** Start Source data **

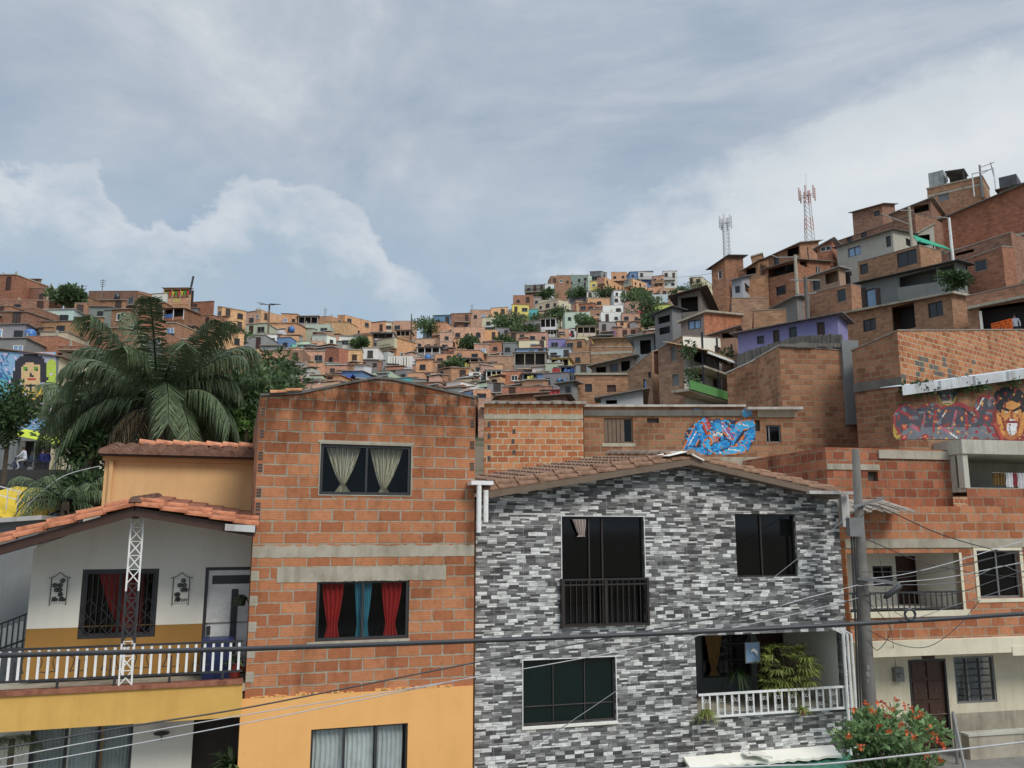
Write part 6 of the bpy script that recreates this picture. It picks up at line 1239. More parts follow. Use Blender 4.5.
RH('grey shack with white door frame left of the three-window brick house', 560, 573, 578, 384, 382, 410, 'k', 's', D=57, yaw=-25, wins=[(565, 386, 571, 398, 'g')], rt=(.25, .25, .25))
# poles, masts and trees of this slope
for x, y0, y1, w0, w1, n_, D, lab in ((728, 219, 262, .36, .32, 15, 100, 'slim white lattice telecom mast behind the left end of ridge'), (811, 191, 244, .5, .26, 13, 95, 'red and white lattice telecom mast with antenna head on the ridge')):
    b = at(x, y1 + 14, D); H = at(x, y0, D).z - b.z; ro = tag(empty('telecom_mast', b), lab, 'mast')
    h_ = H * .5
    if x < 800: lattice_mast(ro, w0, w1, H, n_, 'metal', (.5, .52, .54), .035)
    else:
        for i in range(5):
            mb = MB(); nn = 3
            for j in range(nn):
                z0, z1 = H * (i * nn + j) / 15, H * (i * nn + j + 1) / 15; a, c = w0 + (w1 - w0) * z0 / H, w0 + (w1 - w0) * z1 / H
                for sx, sy in ((-1, -1), (1, -1), (1, 1), (-1, 1)): mb.beam((sx * a, sy * a, z0), (sx * c, sy * c, z1), .08); mb.beam((sx * a, sy * a, z0), (-sy * c, sx * c, z1), .05)
            part(mb, 'mast_section', 'metal', ro, (.50, .28, .25) if i % 2 == 0 else (.62, .62, .62))
    mb = MB()
    for a in range(6): an = a * 1.047; r = .75 if x < 800 else .95; mb.box(r * math.cos(an) - .07, r * math.cos(an) + .07, r * math.sin(an) - .07, r * math.sin(an) + .07, H - 1.2, H + .4); mb.beam((0, 0, H - .6), (r * math.cos(an), r * math.sin(an), H - .6), .06)
    mb.beam((0, 0, H - .5), (0, 0, H + (.7 if x < 800 else 2.2)), .03); part(mb, 'antennas', 'metal', ro, (.6, .6, .6) if x < 800 else (.5, .36, .34))
def pole(label, x, y0, y1, D, r=.1, arm=None, mat='concrete', name='street_pole'):
    b = at(x, y1, D); H = at(x, y0, D).z - b.z; ro = tag(empty(name, (b.x, b.y, b.z - 2)), label, 'pole'); mb = MB(); mb.tube([(0, 0, 0), (0, 0, H + 2)], [r * 1.3, r], 8); part(mb, 'pole', mat, ro)
    if arm:
        mb = MB()
        for a in arm: mb.beam((a[0], 0, H + 2 + a[1]), (a[2], 0, H + 2 + a[3]), .07)
        part(mb, 'crossarm', 'grey_metal', ro)
    return ro
pole('pale street pole in front of the red-brown gallery house', 798.5, 255, 312, 64, .13, ((-1.4, -.2, .3, -.15), (-1.4, -.2, -1.9, .0)))
pole('dark pole with transformer can standing before the purple house', 809.5, 277, 345, 50, .12, ((-.9, -.2, .9, -.2), (-.7, -1.2, .6, -1.0), (.1, -2.2, .1, -1.2)), 'concrete_dark')
pole('grey street pole with lamp arm before the cream house', 913, 207, 255, 68, .12, ((0, -1.6, -2.4, -.6), (-.8, -.3, .3, -.3)))
pole('pole with two wire brackets on the right skyline', 981, 165, 180, 84, .1, ((0, -.3, 1.6, .3), (.2, -1.0, 1.4, -.3), (1.2, .3, 1.5, -2.0)), 'grey_metal')
pole('white bent pole above the green awning', 952, 218, 250, 66, .1, ((0, 0, -1.0, .1),), 'white_metal')
for lab, x, y, D, H, rr in (('round green bush on the roof terrace of the grey terrace house', 953, 287, 55, 2.2, 1.0), ('dark green tree behind the left end of the near ridge', 697, 297, 150, 4.6, 2.6), ('dark tree below the ridge at the right picture edge', 1012, 212, 78, 3.5, 1.8)):
    b = at(x, y, D); tree('bush' if H < 5 else 'tree', lab, 'bush' if H < 5 else 'tree', (b.x, b.y, b.z - 1), H, (rr, rr, rr * .8), .16 if H < 5 else .5, nleaf=900, trunk_r=.1)
cable('high wire strung from the near ridge towards the far hill', [(660, 279, 150), (700, 275, 110), (745, 268, 85)], .03, 'cable_grey')

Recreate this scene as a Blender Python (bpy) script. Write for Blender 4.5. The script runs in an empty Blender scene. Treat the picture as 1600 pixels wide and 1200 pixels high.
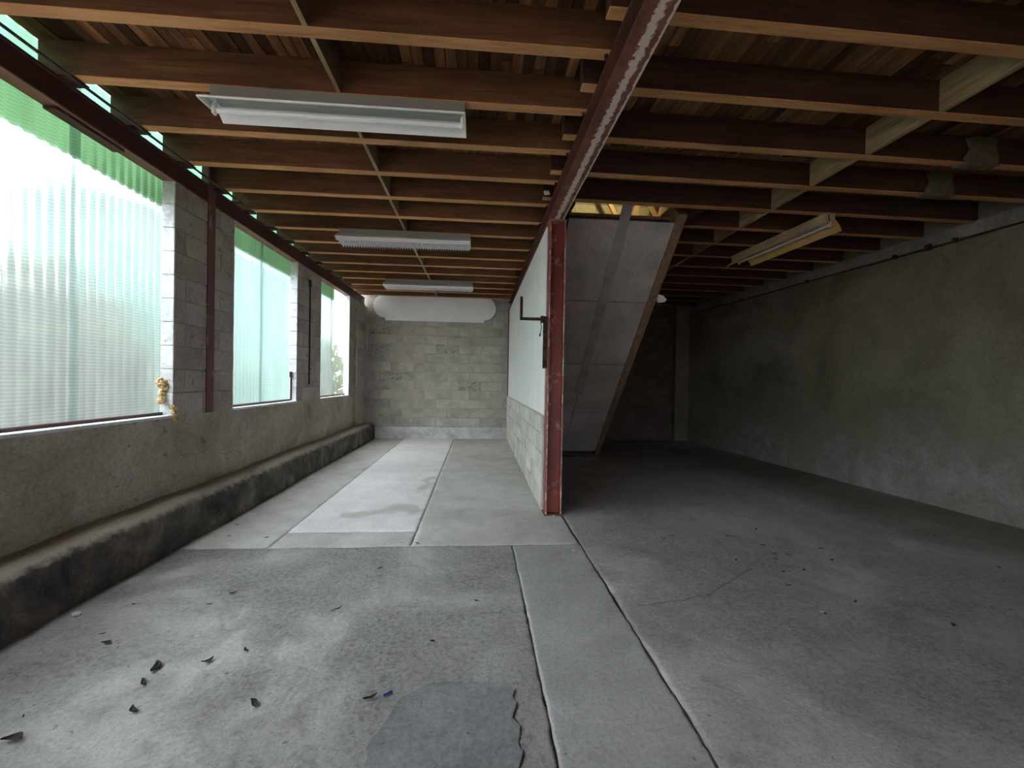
import bpy, bmesh, math, random
import numpy as np
from mathutils import Vector, Matrix
random.seed(7); rng = np.random.default_rng(7)
scn = bpy.context.scene
col = scn.collection

# ---------------------------------------------------------------- camera
cam_d = bpy.data.cameras.new('camera'); cam = bpy.data.objects.new('camera', cam_d); col.objects.link(cam)
cam_d.sensor_width = 36; cam_d.lens = 680/1600*36; cam_d.clip_start = .05; cam_d.clip_end = 300
r_ = (0.9968140482, -0.0778710115, 0.0172585880)
u_ = (-0.0165809072, 0.0093408455, 0.9998188947)
f_ = (0.0780181185, 0.9969196829, -0.0080199140)
cam.matrix_world = Matrix(((r_[0], u_[0], -f_[0], 0), (r_[1], u_[1], -f_[1], 0), (r_[2], u_[2], -f_[2], 1.33), (0, 0, 0, 1)))
scn.camera = cam
scn.view_settings.view_transform = 'Standard'; scn.view_settings.look = 'None'
scn.view_settings.gamma = 1; scn.view_settings.use_curve_mapping = False
scn.view_settings.exposure = 0.55
# ---------------------------------------------------------------- overcast sky
SKY = 12.0
w = bpy.data.worlds.new('overcast_sky'); scn.world = w; w.use_nodes = True
wn = w.node_tree.nodes; wl = w.node_tree.links
bg = wn['Background']; bg.inputs[1].default_value = SKY
tc = wn.new('ShaderNodeTexCoord'); sx = wn.new('ShaderNodeSeparateXYZ'); rp = wn.new('ShaderNodeValToRGB')
wl.new(tc.outputs['Generated'], sx.inputs[0]); wl.new(sx.outputs[2], rp.inputs[0]); wl.new(rp.outputs[0], bg.inputs[0])
rp.color_ramp.elements[0].position = 0.0; rp.color_ramp.elements[0].color = (.70, .68, .74, 1)
rp.color_ramp.elements[1].position = 0.8; rp.color_ramp.elements[1].color = (.98, .92, 1, 1)
# daylight stands on the whole sky; the sun is behind thick cloud
sd = bpy.data.lights.new('veiled_sun', 'SUN'); sd.energy = 1.5; sd.angle = math.radians(60); sd.color = (1, .97, .92)
so = bpy.data.objects.new('veiled_sun', sd); col.objects.link(so); so.rotation_euler = (math.radians(12), math.radians(-48), 0)

# ---------------------------------------------------------------- materials
class NT:
    def __init__(s, name):
        s.m = bpy.data.materials.new(name); s.m.use_nodes = True
        s.n = s.m.node_tree.nodes; s.l = s.m.node_tree.links; s.b = s.n['Principled BSDF']
    def node(s, t, **k):
        o = s.n.new(t)
        for a, v in k.items(): setattr(o, a, v)
        return o
    def set(s, sock, v):
        if isinstance(v, bpy.types.NodeSocket): s.l.new(v, sock)
        elif v is not None: sock.default_value = v
    def math(s, op, a, b=0.0, clamp=False):
        o = s.node('ShaderNodeMath', operation=op, use_clamp=clamp); s.set(o.inputs[0], a); s.set(o.inputs[1], b); return o.outputs[0]
    def vec(s, op, a, b=(0, 0, 0), out=0):
        o = s.node('ShaderNodeVectorMath', operation=op); s.set(o.inputs[0], a); s.set(o.inputs[1], b); return o.outputs[out]
    def noise(s, v, scale, detail=4, rough=.6, dist=0):
        o = s.node('ShaderNodeTexNoise'); s.set(o.inputs['Vector'], v); o.inputs['Scale'].default_value = scale
        o.inputs['Detail'].default_value = detail; o.inputs['Roughness'].default_value = rough; o.inputs['Distortion'].default_value = dist
        return o.outputs['Fac']
    def ramp(s, f, stops):
        o = s.node('ShaderNodeValToRGB'); s.set(o.inputs[0], f); e = o.color_ramp.elements
        while len(e) < len(stops): e.new(.5)
        for i, (p, c) in enumerate(stops):
            e[i].position = p; e[i].color = (*c, 1) if not isinstance(c, (int, float)) else (c, c, c, 1)
        return o.outputs[0]
    def mix(s, f, a, b, mode='MIX'):
        o = s.node('ShaderNodeMix', data_type='RGBA', blend_type=mode)
        s.set(o.inputs[0], f); s.set(o.inputs[6], a if isinstance(a, bpy.types.NodeSocket) else (*a, 1)); s.set(o.inputs[7], b if isinstance(b, bpy.types.NodeSocket) else (*b, 1))
        return o.outputs[2]
    def pos(s, stretch=(1, 1, 1), rand=False):
        g = s.node('ShaderNodeNewGeometry').outputs['Position']
        v = s.vec('MULTIPLY', g, stretch)
        if rand:
            oi = s.node('ShaderNodeObjectInfo').outputs['Random']
            v = s.vec('ADD', v, s.vec('SCALE', (31.7, 17.3, 53.1), out=0) if False else s.scale((31.7, 17.3, 53.1), oi))
        return v
    def scale(s, v, f):
        o = s.node('ShaderNodeVectorMath', operation='SCALE'); s.set(o.inputs[0], v); s.set(o.inputs['Scale'], f); return o.outputs[0]
    def bump(s, h, strength=.3, dist=.01, prev=None):
        o = s.node('ShaderNodeBump'); o.inputs['Strength'].default_value = strength; o.inputs['Distance'].default_value = dist
        s.set(o.inputs['Height'], h)
        if prev is not None: s.l.new(prev, o.inputs['Normal'])
        return o.outputs[0]
    def out(s, colr, rough=.8, normal=None, metallic=0, spec=.3):
        s.set(s.b.inputs['Base Color'], colr if isinstance(colr, bpy.types.NodeSocket) else (*colr, 1))
        s.set(s.b.inputs['Roughness'], rough); s.b.inputs['Metallic'].default_value = metallic
        s.b.inputs['Specular IOR Level'].default_value = spec
        if normal is not None: s.l.new(normal, s.b.inputs['Normal'])
        return s.m
    def rnd(s, lo, hi):
        oi = s.node('ShaderNodeObjectInfo').outputs['Random']
        return s.math('ADD', s.math('MULTIPLY', oi, hi-lo), lo)
    def segment(s, P, a, b, width, soft):
        """mask that is 1 on the ground segment a-b and falls off at width"""
        a = Vector((a[0], a[1], 0)); b = Vector((b[0], b[1], 0)); ab = b-a
        pa = s.vec('SUBTRACT', P, a)
        t = s.math('DIVIDE', s.vec('DOT_PRODUCT', pa, ab, out=1), ab.dot(ab), clamp=True)
        q = s.scale(tuple(ab), t)
        d = s.vec('DISTANCE', pa, q, out=1)
        return s.math('DIVIDE', s.math('SUBTRACT', width+soft, d), soft, clamp=True)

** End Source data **

**Work required:** Pictures are not part of the copy. Reproduce the lines from the one containing "Recreate this scene" through the one containing "col = scn.collection", exactly and nothing more.

**Worked answer:**
Recreate this scene as a Blender Python (bpy) script. Write for Blender 4.5. The script runs in an empty Blender scene. Treat the picture as 1600 pixels wide and 1200 pixels high.
import bpy, bmesh, math, random
import numpy as np
from mathutils import Vector, Matrix
random.seed(7); rng = np.random.default_rng(7)
scn = bpy.context.scene
col = scn.collection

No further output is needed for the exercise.